Task goal —
Go through the records underneath and count the lines that include the string "empty". Give nothing but the number.

Data records —
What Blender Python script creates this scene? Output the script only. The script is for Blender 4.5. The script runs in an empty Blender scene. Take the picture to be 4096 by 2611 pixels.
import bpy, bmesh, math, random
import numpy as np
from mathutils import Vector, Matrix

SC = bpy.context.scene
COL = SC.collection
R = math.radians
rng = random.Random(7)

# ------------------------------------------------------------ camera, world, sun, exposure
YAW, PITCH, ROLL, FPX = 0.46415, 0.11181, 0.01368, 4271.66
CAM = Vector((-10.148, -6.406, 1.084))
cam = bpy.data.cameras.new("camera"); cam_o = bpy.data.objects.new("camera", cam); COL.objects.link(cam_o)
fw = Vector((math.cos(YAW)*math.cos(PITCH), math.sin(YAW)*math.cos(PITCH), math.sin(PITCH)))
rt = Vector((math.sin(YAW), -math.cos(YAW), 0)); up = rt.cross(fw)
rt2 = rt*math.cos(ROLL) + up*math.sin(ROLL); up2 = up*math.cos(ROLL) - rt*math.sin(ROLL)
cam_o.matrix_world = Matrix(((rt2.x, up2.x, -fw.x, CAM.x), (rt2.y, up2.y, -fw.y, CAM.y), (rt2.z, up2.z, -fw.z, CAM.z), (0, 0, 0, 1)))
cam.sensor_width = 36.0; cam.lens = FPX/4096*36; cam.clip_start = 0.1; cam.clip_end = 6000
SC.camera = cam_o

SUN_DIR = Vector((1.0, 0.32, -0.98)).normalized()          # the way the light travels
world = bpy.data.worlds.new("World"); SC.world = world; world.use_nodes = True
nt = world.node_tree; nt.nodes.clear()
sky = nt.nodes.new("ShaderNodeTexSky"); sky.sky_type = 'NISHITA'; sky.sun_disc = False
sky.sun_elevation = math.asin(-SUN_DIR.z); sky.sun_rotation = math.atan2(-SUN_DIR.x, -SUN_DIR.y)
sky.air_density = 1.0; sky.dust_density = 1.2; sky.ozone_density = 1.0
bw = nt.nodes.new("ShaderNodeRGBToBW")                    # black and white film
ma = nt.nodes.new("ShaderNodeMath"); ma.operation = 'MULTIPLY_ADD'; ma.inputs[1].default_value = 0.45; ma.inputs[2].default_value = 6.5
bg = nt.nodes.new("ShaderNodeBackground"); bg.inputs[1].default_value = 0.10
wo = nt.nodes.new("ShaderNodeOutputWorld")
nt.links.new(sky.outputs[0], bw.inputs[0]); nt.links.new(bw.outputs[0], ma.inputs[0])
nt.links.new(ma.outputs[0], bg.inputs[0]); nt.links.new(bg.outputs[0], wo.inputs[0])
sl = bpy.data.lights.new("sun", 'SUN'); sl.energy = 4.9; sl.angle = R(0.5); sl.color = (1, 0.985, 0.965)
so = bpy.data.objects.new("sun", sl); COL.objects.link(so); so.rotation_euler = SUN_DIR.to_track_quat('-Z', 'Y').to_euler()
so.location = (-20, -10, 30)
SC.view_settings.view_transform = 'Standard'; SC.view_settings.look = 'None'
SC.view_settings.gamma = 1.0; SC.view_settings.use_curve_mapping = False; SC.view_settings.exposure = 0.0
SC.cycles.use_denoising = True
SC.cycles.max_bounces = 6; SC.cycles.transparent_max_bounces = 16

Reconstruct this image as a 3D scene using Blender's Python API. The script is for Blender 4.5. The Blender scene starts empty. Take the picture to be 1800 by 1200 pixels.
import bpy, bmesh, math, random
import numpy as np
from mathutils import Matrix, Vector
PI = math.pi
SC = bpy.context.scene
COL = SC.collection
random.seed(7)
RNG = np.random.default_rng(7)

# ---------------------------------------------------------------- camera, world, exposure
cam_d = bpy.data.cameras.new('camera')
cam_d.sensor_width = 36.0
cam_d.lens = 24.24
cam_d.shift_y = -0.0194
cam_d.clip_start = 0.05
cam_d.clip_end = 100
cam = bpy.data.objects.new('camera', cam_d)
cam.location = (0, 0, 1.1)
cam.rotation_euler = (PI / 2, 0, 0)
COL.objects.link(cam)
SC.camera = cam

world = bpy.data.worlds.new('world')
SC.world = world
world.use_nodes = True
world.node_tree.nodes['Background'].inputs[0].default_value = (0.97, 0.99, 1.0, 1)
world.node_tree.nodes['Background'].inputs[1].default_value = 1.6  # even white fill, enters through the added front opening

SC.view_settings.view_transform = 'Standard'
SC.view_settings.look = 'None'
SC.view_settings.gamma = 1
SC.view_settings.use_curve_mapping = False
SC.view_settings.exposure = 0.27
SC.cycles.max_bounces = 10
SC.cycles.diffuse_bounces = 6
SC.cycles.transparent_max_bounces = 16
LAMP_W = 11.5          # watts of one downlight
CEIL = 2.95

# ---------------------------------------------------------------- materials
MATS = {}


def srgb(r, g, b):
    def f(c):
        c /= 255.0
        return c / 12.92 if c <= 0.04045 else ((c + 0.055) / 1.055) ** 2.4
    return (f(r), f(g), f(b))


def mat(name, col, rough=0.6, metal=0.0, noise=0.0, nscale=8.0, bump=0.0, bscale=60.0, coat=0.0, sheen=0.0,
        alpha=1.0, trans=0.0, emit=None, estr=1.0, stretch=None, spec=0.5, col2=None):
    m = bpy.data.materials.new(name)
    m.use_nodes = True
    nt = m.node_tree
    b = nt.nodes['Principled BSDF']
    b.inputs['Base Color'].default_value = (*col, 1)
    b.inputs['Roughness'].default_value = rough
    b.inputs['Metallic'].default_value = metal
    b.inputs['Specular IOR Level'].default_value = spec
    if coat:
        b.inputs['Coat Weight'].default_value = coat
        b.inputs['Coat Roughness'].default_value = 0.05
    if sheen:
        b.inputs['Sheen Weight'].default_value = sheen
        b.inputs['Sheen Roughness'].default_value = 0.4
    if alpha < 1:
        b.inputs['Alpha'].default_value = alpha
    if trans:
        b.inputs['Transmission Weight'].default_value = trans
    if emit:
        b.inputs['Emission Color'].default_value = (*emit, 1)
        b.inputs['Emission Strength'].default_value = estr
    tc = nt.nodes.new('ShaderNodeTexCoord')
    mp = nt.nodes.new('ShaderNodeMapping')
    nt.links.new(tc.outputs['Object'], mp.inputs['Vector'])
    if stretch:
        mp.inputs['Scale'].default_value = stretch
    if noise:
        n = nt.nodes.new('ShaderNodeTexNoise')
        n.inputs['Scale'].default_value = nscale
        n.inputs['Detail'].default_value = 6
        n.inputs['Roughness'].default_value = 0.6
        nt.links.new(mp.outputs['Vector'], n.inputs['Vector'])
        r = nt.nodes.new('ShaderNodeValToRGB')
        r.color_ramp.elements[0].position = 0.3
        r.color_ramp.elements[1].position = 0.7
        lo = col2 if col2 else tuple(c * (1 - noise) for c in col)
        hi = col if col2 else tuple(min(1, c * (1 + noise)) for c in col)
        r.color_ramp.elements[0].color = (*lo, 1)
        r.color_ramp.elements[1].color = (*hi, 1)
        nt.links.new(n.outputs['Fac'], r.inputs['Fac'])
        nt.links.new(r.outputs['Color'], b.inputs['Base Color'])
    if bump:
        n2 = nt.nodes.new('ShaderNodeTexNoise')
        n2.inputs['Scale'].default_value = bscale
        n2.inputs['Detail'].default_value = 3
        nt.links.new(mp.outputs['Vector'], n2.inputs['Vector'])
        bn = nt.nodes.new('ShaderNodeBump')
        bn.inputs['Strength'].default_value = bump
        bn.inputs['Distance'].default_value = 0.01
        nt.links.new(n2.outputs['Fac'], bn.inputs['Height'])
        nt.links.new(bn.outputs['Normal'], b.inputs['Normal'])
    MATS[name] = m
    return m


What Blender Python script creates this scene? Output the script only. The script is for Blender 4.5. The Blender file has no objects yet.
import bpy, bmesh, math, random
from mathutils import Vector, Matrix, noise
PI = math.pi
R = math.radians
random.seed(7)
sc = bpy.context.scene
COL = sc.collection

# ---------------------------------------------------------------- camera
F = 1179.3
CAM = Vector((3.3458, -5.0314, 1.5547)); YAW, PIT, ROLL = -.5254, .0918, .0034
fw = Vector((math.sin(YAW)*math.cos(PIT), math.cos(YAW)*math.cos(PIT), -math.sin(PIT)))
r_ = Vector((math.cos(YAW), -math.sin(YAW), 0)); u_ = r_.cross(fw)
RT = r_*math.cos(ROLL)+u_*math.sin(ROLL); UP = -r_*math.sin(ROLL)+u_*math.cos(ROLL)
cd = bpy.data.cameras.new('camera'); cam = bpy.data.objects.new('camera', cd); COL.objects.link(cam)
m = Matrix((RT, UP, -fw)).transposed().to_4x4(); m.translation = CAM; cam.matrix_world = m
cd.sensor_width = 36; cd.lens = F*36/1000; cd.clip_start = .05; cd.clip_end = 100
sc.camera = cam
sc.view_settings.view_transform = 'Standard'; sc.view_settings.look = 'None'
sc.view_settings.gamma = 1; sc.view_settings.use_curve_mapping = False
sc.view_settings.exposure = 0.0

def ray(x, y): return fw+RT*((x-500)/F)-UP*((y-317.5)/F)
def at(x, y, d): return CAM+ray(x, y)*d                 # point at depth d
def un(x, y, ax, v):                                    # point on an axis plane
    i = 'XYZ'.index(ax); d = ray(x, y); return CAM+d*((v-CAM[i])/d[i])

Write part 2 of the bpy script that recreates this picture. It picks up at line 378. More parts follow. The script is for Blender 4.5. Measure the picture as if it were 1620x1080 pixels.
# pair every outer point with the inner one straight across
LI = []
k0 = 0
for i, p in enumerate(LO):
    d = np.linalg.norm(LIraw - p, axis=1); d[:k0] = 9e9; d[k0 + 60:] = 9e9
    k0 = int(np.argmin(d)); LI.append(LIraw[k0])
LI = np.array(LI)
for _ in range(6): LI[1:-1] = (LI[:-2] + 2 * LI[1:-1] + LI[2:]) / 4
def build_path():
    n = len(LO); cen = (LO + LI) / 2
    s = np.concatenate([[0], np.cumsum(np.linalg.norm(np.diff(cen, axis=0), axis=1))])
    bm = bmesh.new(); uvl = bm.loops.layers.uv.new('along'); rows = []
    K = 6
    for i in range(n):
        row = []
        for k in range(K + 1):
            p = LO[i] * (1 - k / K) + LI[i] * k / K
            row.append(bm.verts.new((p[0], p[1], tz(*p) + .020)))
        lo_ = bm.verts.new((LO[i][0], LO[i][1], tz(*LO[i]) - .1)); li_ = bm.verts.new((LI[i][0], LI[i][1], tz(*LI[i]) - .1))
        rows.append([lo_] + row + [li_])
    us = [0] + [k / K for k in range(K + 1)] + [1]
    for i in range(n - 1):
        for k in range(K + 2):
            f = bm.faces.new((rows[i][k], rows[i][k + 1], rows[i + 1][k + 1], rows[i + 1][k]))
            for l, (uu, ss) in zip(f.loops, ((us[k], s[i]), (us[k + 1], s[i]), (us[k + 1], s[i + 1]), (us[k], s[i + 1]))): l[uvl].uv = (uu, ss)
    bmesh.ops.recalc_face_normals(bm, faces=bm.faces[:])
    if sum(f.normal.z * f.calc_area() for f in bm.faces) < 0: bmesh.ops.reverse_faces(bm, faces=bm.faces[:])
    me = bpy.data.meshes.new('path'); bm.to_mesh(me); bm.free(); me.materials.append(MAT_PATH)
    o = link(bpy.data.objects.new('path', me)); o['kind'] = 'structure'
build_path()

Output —
2